In deze zaak heeft de Hoge Raad op 3 april 2015 uitspraak gedaan in het cassatieberoep van een belanghebbende uit België. De zaak betreft een geschil over de aan belanghebbende opgelegde aanslag in de inkomstenbelasting en de daarbij gegeven boetebeschikking voor het jaar 2001. De belanghebbende had in hoger beroep geprocedeerd tegen de uitspraak van de Inspecteur, die op zijn beurt in beroep was gegaan tegen de uitspraak van de Rechtbank Breda. De uitspraak van het Gerechtshof Den Haag, die op 23 juli 2013 werd gedaan, werd door de belanghebbende bestreden in cassatie.

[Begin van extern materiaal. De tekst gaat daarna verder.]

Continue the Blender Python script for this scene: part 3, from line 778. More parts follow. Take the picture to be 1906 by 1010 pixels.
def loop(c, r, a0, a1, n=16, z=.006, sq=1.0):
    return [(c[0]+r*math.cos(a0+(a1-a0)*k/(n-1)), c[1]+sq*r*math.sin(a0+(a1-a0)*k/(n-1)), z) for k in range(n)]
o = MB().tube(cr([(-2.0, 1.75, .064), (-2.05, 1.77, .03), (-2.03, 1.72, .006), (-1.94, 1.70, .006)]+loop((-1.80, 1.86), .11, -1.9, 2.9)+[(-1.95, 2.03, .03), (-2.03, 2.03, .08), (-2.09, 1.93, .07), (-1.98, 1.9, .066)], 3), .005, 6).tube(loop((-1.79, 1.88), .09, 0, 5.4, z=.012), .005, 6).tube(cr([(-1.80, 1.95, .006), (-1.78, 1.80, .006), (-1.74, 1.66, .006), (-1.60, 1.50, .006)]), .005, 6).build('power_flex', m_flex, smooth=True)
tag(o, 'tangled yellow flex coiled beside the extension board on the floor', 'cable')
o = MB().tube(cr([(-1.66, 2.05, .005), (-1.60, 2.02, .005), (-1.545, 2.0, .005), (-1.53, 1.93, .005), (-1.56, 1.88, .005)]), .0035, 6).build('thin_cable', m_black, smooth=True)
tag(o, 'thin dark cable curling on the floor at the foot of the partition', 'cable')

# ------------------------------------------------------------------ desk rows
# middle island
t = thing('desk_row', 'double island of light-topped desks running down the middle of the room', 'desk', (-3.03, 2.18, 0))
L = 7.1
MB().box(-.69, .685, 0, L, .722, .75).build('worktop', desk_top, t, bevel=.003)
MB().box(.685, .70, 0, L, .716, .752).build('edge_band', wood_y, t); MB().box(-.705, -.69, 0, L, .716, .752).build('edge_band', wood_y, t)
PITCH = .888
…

De belanghebbende stelde verschillende middelen voor in zijn cassatieberoep, maar de Hoge Raad oordeelde dat deze middelen niet tot cassatie konden leiden. De Hoge Raad verwees naar artikel 81, lid 1, van de Wet op de rechterlijke organisatie, en concludeerde dat de middelen geen nadere motivering behoefden, omdat zij niet nopen tot beantwoording van rechtsvragen die van belang zijn voor de rechtseenheid of de rechtsontwikkeling.
De Staatssecretaris van Financiën had een verweerschrift ingediend, en de Advocaat-Generaal R.L.H. IJzerman had geconcludeerd tot ongegrondverklaring van het cassatieberoep. De Hoge Raad achtte geen termen aanwezig voor een veroordeling in de proceskosten. Uiteindelijk verklaarde de Hoge Raad het beroep in cassatie ongegrond, en dit arrest werd openbaar uitgesproken op 3 april 2015.